Spirit Airlines (SAVE) stock plunged as much as 64% early Wednesday, the most on record, as the budget airline explores a deal with creditors to restructure its debt amid a reported threat of bankruptcy after merger talks with Frontier collapsed.
On Tuesday, a Wall Street Journal report said the airline is preparing to file for bankruptcy protection, in a filing that could occur within weeks as its tie-up discussions with Frontier broke down.
This report followed a separate statement from the company late Tuesday, which said it has been in “constructive discussions” to iron out a restructuring deal with holders of its senior secure notes due in 2025.

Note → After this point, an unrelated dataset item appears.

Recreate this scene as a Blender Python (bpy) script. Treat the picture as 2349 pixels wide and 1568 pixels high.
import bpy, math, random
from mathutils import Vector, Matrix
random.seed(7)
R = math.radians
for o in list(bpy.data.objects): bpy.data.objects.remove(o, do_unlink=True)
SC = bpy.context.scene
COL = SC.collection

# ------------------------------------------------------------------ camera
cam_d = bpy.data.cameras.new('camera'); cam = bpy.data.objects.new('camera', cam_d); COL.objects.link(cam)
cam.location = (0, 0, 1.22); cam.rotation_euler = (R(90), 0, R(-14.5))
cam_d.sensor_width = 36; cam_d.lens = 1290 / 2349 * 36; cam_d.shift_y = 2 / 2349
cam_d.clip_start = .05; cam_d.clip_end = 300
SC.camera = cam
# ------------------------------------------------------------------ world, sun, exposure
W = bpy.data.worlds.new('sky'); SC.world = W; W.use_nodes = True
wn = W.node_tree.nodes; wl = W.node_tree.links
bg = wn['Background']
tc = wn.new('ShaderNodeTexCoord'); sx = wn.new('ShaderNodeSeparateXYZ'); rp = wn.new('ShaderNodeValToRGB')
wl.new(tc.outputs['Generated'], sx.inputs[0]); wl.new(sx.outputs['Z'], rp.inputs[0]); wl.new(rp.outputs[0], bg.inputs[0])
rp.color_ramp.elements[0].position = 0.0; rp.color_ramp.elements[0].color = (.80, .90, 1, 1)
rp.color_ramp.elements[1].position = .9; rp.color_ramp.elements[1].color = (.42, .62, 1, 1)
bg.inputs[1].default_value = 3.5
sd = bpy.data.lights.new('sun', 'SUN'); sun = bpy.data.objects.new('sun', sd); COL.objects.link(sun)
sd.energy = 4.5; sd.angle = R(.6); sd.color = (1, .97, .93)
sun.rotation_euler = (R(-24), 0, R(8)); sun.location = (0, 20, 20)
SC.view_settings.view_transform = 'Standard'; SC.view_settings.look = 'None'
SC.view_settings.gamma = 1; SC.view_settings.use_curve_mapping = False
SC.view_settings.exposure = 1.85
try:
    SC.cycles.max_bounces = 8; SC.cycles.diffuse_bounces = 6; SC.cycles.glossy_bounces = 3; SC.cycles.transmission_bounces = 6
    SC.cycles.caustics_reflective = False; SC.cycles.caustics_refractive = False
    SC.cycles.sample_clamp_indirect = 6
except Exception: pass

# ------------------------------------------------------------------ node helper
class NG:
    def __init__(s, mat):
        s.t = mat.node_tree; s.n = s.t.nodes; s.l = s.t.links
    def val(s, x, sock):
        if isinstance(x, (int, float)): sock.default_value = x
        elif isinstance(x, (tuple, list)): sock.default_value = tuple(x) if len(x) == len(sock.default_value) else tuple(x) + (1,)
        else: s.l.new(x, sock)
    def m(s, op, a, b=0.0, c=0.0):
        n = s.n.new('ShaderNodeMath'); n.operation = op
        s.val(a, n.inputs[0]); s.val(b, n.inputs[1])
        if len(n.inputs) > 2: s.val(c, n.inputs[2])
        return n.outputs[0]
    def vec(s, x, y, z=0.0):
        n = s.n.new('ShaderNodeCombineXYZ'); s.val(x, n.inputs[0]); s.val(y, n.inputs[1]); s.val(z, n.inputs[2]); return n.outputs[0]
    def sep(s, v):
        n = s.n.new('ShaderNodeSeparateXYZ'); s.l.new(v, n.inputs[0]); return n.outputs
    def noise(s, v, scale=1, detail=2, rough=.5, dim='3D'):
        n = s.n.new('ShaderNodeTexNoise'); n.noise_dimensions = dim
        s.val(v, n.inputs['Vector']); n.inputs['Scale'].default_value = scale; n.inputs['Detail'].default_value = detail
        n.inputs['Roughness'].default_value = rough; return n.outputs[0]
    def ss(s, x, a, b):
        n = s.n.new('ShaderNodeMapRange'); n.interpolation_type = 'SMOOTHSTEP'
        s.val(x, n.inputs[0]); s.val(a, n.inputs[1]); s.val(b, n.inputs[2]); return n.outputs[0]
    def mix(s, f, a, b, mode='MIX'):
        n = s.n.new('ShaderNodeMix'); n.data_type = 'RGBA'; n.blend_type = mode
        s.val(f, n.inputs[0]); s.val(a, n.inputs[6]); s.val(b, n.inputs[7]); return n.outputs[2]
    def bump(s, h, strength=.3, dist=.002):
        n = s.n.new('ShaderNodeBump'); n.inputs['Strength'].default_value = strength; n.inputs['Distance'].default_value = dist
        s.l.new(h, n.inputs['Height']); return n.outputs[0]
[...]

If an agreement with creditors is executed, it “is expected to lead to the cancellation of the company’s existing equity,” said Spirit. If a deal with noteholders is not reached, the carrier said it would consider all alternatives.
Spirit stock has fallen over 90% this year.
Spirit also said on Tuesday it would not be able to file its quarterly results for the period ending September 30, as restructuring negotiations have also diverted significant management time and internal resources from completing its financial statements.
The carrier has struggled to get out from a mountain of debt as merger talks with other airlines have failed to materialized.
Last month, Spirit and Frontier had reportedly revived merger talks. Initial tie-up discussions between the two airlines in 2022 ended after JetBlue (JBLU) outbid Frontier. However, the JetBlue merger was blocked in January by a federal judge over antitrust concerns.
Wall Street has grown increasingly bearish on the airline, with analysts maintaining zero Buy ratings, 4 Hold recommendations, and 8 Sell recommendations on the stock, according to Bloomberg data.
TD Cowen analysts lowered their full year estimates under the assumption that the airline “significantly shrinks in a restructuring,” in a client note late Tuesday.
“[Tuesday’s] news also creates the risk of customers booking away from the airline resulting in even greater pressure on liquidity,” TD Cowen analyst Tom Fitzgerald wrote.
“In the event of a restructuring, focus will then shift to the fate of Spirit’s fleet,” Fitzgerald added. “We expect the airline to sell off the remaining encumbered assets to pay off the associated debt on the aircraft and work to reject leases on the rest of the fleet.”
Last month Spirit said it would furlough more than 300 pilots in January and sell older aircraft in order to cut costs.